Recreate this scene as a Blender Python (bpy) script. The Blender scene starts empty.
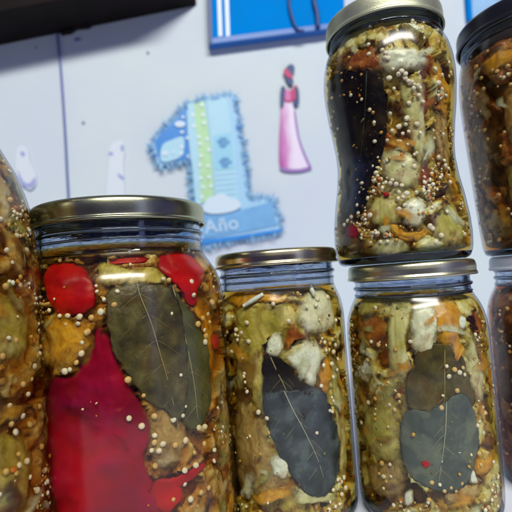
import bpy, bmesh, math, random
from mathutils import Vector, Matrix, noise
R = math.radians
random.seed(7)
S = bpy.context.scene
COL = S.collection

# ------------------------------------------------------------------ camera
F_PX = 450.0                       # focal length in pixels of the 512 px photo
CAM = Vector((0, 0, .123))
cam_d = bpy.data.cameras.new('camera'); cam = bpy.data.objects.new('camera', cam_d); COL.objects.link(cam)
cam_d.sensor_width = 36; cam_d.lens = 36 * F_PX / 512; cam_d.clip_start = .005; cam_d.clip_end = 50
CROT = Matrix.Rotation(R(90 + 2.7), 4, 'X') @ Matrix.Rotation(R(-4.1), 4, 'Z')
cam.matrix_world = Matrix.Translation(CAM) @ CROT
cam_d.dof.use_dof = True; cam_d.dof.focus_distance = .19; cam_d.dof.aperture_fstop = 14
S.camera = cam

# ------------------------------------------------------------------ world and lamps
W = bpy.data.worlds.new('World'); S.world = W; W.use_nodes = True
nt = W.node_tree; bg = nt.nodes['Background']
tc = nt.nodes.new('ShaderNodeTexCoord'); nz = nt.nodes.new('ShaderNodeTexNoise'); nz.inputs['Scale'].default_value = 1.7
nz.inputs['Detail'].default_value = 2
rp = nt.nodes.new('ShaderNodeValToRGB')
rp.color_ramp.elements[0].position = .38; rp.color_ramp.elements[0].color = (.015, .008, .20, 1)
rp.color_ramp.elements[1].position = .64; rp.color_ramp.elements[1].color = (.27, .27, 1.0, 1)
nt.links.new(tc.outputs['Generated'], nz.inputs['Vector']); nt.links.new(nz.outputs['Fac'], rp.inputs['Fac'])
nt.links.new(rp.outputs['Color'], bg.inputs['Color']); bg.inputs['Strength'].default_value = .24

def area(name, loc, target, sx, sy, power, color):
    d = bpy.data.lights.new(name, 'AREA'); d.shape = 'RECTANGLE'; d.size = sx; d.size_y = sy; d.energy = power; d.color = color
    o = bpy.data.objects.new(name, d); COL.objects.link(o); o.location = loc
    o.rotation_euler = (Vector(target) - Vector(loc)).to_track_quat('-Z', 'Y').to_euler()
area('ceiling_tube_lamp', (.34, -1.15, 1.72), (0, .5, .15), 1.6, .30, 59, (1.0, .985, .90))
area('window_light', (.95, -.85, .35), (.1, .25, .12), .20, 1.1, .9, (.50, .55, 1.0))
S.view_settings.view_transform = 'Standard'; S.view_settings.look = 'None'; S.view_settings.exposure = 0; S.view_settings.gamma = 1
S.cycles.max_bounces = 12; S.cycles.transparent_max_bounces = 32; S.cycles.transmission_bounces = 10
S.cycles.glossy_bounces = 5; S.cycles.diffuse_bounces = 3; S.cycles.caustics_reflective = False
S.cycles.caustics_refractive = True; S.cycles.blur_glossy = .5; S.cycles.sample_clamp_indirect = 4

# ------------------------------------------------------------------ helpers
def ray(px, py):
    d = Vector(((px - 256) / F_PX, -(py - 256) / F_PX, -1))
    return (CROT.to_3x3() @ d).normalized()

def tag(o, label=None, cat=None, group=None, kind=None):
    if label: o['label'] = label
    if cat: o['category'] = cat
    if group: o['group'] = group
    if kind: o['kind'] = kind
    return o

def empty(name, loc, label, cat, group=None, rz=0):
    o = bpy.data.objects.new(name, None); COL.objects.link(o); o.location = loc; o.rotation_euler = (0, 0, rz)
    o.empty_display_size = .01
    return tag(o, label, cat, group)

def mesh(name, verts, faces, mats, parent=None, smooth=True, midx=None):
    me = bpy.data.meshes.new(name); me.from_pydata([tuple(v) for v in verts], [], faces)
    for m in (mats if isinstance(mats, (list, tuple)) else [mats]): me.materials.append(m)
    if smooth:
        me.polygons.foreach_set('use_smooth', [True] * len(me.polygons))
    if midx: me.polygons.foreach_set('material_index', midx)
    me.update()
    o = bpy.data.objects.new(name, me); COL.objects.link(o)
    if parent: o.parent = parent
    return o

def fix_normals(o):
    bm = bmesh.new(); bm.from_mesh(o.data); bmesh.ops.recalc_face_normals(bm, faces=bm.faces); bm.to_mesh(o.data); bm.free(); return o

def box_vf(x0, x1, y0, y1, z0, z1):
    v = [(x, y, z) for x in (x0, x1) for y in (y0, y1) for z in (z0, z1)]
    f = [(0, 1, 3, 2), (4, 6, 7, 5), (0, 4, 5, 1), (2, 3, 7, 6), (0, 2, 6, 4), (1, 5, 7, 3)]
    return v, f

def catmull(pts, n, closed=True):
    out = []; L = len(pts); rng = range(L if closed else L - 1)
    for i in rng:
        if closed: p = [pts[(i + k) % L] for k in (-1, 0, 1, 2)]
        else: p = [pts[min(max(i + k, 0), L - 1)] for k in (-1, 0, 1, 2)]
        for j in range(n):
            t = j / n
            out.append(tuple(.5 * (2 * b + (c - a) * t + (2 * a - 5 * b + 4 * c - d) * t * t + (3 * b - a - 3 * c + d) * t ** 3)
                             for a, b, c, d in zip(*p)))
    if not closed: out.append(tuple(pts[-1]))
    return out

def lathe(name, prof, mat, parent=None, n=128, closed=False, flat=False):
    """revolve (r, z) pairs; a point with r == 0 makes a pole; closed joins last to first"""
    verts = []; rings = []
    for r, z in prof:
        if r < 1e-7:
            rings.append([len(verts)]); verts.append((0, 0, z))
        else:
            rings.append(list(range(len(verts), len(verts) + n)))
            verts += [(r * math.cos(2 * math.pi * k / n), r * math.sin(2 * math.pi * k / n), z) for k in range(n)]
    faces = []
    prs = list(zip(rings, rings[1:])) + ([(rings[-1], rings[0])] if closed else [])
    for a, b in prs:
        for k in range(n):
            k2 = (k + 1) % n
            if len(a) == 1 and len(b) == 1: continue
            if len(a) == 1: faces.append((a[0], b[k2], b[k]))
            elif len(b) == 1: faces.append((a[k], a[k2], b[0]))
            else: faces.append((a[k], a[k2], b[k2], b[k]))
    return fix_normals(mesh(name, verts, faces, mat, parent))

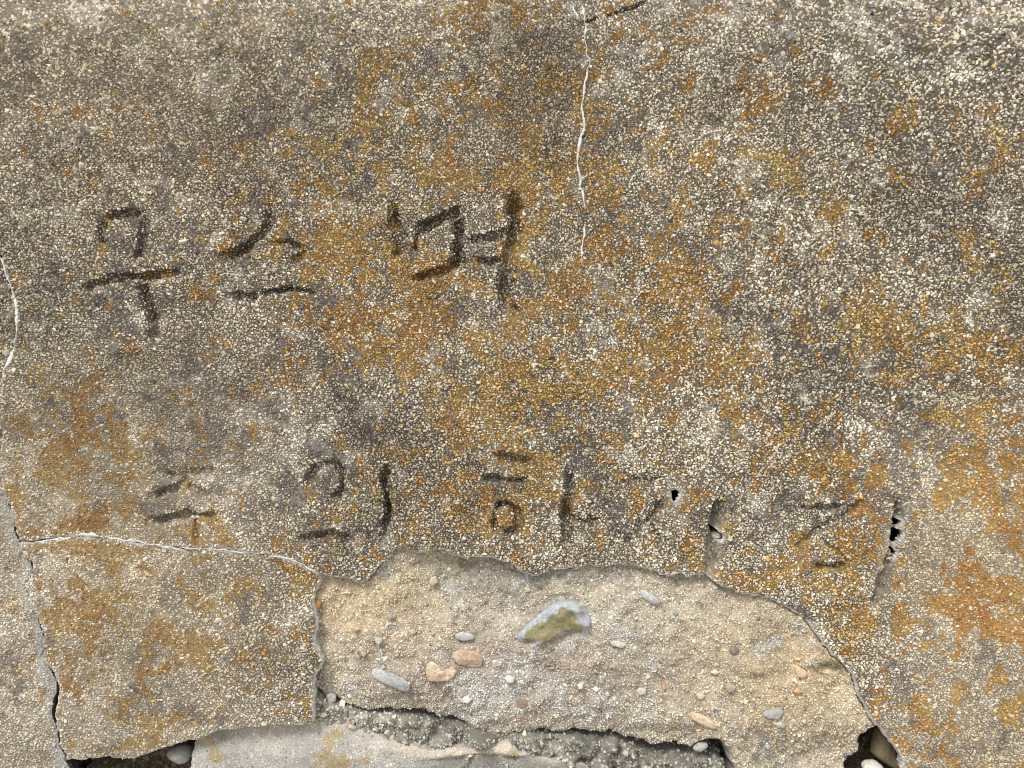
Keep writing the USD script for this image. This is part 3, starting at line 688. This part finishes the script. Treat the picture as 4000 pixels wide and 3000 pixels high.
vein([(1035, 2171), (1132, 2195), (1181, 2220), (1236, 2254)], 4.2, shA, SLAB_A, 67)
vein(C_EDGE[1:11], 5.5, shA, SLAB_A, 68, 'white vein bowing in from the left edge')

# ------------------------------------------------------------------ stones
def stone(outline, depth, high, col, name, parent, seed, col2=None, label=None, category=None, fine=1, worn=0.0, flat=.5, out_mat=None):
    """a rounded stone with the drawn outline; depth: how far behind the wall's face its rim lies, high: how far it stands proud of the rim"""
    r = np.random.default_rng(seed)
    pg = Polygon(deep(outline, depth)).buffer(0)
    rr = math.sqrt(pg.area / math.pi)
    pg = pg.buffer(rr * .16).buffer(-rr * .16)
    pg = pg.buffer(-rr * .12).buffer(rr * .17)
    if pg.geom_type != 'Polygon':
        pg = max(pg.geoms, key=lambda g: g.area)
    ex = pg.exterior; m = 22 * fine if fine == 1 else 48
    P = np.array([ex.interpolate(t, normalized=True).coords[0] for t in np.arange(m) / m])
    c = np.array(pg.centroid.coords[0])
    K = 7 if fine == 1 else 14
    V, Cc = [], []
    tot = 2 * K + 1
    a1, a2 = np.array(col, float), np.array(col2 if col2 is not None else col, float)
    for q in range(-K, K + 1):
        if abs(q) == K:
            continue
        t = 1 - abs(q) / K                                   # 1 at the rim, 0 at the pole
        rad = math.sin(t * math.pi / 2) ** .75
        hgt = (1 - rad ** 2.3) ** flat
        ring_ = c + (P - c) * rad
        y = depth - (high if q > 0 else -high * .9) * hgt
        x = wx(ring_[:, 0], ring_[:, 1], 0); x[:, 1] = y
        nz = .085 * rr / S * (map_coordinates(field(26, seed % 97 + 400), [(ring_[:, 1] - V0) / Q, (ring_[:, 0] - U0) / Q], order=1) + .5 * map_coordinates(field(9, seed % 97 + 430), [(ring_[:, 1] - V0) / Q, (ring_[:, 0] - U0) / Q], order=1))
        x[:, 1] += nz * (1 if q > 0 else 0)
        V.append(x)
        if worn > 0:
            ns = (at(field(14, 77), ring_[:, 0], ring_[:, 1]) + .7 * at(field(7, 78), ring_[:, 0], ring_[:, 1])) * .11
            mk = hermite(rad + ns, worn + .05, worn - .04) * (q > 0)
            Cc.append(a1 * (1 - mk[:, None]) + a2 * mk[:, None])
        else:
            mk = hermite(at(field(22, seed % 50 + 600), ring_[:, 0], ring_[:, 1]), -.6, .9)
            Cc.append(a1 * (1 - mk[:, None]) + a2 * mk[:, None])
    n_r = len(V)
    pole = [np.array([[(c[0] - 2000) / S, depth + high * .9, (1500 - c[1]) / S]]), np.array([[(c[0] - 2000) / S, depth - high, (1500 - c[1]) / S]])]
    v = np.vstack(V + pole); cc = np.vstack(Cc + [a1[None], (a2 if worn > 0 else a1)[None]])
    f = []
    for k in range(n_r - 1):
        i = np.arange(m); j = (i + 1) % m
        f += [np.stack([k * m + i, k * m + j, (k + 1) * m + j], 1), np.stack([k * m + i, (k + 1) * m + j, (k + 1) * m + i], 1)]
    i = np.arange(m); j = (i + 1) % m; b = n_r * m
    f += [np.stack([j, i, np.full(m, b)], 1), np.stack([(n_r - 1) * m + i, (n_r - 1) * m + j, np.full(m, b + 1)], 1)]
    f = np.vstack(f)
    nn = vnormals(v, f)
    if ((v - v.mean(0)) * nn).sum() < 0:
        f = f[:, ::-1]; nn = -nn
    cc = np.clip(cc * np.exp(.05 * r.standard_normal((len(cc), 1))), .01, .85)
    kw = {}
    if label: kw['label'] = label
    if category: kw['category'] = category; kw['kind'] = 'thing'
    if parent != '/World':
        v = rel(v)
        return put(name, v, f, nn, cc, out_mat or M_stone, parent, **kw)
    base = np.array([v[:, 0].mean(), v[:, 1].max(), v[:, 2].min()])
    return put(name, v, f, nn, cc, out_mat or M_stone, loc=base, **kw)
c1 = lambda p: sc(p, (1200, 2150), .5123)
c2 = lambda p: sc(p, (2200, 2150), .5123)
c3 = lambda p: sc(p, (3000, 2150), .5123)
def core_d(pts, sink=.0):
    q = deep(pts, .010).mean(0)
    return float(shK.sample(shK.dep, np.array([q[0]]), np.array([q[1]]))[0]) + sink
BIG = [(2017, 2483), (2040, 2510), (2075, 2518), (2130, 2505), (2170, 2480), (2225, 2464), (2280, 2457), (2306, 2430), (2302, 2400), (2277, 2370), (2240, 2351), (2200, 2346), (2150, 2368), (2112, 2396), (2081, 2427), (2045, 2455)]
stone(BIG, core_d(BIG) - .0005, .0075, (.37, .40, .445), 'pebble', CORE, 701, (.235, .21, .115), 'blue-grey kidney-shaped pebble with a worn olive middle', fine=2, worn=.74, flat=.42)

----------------

JOB: Print, exactly as written, the lines above from the first one to the one containing "bg.inputs['Strength'].default_value = .24". Leave out pictures.

FINISHED EXERCISE:
Recreate this scene as a Blender Python (bpy) script. The Blender scene starts empty.
import bpy, bmesh, math, random
from mathutils import Vector, Matrix, noise
R = math.radians
random.seed(7)
S = bpy.context.scene
COL = S.collection

# ------------------------------------------------------------------ camera
F_PX = 450.0                       # focal length in pixels of the 512 px photo
CAM = Vector((0, 0, .123))
cam_d = bpy.data.cameras.new('camera'); cam = bpy.data.objects.new('camera', cam_d); COL.objects.link(cam)
cam_d.sensor_width = 36; cam_d.lens = 36 * F_PX / 512; cam_d.clip_start = .005; cam_d.clip_end = 50
CROT = Matrix.Rotation(R(90 + 2.7), 4, 'X') @ Matrix.Rotation(R(-4.1), 4, 'Z')
cam.matrix_world = Matrix.Translation(CAM) @ CROT
cam_d.dof.use_dof = True; cam_d.dof.focus_distance = .19; cam_d.dof.aperture_fstop = 14
S.camera = cam

# ------------------------------------------------------------------ world and lamps
W = bpy.data.worlds.new('World'); S.world = W; W.use_nodes = True
nt = W.node_tree; bg = nt.nodes['Background']
tc = nt.nodes.new('ShaderNodeTexCoord'); nz = nt.nodes.new('ShaderNodeTexNoise'); nz.inputs['Scale'].default_value = 1.7
nz.inputs['Detail'].default_value = 2
rp = nt.nodes.new('ShaderNodeValToRGB')
rp.color_ramp.elements[0].position = .38; rp.color_ramp.elements[0].color = (.015, .008, .20, 1)
rp.color_ramp.elements[1].position = .64; rp.color_ramp.elements[1].color = (.27, .27, 1.0, 1)
nt.links.new(tc.outputs['Generated'], nz.inputs['Vector']); nt.links.new(nz.outputs['Fac'], rp.inputs['Fac'])
nt.links.new(rp.outputs['Color'], bg.inputs['Color']); bg.inputs['Strength'].default_value = .24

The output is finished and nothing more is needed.